Monday they put her on hospice and tried to make her comfortable. We changed our tickets to fly up there Wednesday evening. But, that morning Mom called to say she was doing very poorly so we just went to the airport to catch an earlier flight. I spoke with her during that call and told her how much I loved her and missed her and how I enjoyed staying at the beach with her when I was a young child. I know she heard me, but she just wasn't able to answer.

On our way there, Mom called again to say she had just died. Man, that just makes me sad. We got the first flight there and were up there by mid afternoon. We went straight to the nursing home to say our last goodbye's.

She was lying in her bed looking very tiny, but very relaxed. Her brow was free from wrinkles and pain for the first time in years. I'm sure going to miss her.

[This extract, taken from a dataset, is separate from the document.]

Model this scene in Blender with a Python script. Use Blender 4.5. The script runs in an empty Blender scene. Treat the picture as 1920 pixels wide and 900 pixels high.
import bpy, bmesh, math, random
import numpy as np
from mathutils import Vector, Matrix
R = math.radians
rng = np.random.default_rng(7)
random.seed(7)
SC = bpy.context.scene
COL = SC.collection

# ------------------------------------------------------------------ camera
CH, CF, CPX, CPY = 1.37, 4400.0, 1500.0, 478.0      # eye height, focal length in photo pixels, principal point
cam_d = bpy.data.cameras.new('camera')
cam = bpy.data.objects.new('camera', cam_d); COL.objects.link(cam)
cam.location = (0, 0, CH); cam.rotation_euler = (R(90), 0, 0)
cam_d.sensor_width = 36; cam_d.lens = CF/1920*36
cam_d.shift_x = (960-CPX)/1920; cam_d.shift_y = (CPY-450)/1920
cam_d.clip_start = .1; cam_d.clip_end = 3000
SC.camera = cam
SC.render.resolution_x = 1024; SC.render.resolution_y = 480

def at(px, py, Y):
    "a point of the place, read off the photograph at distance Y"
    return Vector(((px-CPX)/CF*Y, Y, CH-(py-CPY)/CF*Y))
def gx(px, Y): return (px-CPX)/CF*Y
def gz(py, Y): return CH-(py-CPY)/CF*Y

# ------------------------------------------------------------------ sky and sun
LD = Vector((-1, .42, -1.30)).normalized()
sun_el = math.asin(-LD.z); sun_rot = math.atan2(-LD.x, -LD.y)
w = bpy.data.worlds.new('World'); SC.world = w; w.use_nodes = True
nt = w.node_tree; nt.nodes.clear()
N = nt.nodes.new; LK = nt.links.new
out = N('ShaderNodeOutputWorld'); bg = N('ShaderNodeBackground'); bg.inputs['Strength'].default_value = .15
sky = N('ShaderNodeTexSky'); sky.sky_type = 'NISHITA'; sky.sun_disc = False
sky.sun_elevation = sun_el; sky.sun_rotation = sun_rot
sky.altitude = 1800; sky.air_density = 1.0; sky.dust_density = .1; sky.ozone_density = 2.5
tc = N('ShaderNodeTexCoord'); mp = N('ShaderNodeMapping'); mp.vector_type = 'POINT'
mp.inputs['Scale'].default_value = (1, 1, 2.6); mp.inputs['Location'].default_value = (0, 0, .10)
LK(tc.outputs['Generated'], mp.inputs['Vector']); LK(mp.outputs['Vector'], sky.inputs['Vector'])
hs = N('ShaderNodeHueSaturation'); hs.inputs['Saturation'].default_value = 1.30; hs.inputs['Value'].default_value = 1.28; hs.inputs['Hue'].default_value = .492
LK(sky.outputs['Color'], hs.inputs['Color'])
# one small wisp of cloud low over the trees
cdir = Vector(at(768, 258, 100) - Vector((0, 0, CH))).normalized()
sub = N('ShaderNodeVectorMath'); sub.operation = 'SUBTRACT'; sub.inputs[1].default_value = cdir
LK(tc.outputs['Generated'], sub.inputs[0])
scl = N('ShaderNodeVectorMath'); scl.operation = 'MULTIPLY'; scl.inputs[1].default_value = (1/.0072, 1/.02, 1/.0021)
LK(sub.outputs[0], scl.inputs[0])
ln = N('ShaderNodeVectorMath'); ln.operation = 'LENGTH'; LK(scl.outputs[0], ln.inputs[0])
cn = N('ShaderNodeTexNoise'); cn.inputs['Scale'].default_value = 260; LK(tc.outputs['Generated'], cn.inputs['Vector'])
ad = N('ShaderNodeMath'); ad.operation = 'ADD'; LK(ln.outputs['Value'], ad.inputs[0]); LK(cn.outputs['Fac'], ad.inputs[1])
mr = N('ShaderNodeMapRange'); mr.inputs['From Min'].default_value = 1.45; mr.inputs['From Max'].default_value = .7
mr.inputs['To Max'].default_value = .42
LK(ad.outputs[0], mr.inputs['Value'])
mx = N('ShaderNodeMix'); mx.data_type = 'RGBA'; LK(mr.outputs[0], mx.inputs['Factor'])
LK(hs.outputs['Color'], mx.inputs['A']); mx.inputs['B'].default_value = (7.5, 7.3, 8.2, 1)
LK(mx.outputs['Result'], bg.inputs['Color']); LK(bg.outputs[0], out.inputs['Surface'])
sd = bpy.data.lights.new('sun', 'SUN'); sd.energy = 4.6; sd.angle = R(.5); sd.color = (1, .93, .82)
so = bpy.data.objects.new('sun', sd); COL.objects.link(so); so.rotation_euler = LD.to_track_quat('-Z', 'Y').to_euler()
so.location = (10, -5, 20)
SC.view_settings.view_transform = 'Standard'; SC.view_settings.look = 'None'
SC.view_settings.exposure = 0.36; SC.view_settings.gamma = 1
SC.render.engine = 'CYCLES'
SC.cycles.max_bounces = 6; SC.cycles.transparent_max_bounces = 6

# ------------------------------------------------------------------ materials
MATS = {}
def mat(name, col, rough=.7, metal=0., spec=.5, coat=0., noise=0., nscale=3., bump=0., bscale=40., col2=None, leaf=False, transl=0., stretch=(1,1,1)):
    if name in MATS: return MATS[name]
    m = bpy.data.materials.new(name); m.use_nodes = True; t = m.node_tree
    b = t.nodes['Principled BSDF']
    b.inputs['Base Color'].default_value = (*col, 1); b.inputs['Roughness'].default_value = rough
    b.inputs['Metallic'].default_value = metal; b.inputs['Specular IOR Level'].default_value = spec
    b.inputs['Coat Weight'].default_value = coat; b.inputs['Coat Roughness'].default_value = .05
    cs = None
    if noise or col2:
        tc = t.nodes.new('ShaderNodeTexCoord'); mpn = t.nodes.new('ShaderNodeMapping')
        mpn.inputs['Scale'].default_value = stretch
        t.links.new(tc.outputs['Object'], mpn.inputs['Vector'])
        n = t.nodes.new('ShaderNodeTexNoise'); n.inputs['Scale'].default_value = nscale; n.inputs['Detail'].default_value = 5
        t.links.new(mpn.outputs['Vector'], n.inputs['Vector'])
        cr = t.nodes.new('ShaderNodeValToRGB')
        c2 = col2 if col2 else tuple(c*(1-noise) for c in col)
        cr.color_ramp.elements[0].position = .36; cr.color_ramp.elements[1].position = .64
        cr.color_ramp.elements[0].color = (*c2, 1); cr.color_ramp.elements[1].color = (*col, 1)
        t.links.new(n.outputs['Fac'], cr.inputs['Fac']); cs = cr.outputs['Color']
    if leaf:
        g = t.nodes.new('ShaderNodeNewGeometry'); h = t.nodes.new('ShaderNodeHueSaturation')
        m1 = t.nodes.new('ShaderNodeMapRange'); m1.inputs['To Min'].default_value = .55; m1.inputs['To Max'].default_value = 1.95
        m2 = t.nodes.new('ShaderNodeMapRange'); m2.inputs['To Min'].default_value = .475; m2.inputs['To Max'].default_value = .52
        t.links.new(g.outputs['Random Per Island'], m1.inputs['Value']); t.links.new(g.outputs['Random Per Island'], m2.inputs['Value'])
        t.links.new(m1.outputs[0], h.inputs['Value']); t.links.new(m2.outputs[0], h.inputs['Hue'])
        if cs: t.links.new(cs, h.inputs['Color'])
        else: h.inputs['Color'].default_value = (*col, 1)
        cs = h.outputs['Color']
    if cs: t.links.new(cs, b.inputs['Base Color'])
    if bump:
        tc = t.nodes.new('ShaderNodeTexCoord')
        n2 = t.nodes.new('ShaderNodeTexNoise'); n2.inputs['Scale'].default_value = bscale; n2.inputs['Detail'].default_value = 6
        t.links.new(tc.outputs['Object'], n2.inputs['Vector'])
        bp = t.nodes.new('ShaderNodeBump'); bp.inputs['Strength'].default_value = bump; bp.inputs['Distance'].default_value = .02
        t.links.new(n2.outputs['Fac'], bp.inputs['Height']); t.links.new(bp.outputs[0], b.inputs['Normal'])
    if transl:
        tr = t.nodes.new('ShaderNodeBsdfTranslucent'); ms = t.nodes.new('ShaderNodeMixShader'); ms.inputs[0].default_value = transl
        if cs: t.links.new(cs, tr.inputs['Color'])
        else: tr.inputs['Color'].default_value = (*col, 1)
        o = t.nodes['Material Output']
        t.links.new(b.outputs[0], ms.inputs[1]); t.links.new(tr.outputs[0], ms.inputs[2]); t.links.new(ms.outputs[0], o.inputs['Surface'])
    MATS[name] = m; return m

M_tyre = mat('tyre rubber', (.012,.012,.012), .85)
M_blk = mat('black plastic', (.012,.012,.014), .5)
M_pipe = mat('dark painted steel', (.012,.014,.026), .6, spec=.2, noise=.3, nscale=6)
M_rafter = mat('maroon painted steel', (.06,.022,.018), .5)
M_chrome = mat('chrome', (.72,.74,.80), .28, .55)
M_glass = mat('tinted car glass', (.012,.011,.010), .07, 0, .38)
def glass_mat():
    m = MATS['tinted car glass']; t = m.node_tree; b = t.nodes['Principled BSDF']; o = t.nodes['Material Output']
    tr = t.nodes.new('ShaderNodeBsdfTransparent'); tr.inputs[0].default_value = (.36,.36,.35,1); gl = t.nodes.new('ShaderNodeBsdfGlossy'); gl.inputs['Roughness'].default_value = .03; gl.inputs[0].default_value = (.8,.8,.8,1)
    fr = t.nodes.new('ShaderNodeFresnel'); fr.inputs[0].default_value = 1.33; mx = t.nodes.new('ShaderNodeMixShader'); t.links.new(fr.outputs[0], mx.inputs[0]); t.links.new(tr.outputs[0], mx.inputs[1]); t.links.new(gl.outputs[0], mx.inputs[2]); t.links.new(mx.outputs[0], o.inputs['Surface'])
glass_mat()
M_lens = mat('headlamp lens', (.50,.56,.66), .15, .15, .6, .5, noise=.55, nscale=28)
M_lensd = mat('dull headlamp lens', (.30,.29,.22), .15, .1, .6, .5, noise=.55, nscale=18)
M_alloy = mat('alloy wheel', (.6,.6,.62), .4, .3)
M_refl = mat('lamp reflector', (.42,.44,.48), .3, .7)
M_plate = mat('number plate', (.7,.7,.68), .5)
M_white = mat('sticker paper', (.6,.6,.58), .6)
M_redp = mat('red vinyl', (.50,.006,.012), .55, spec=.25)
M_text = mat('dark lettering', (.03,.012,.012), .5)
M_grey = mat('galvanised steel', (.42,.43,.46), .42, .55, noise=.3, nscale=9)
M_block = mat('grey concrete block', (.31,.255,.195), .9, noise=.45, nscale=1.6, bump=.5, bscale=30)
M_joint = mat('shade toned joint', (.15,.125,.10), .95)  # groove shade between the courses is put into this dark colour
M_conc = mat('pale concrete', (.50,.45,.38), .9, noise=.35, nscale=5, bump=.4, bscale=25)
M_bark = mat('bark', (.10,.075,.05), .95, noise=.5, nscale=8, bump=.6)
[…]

It was good to up though. We helped my parents pack up her place, throw away some stuff, donate a bunch and keep the important things. The hardest thing we had to do was to put her old cat to sleep.

Mandy was a stray she picked up fifteen years ago or so; she was already three or four years old. Now, she was blind, deaf and couldn't walk that well. Still sweet, but very confused. My mom brushed her and fed her, and one of the best things I've seen done happened; my mom's friend took the cat to the vet for us. That would've been a whole extra load of grief if my mom had had to do that.

My grandmother will be cremated and her ashes will be put next to her husband's ashes. I never knew my grandfather; he died before I was born. But I do know she sure did miss him.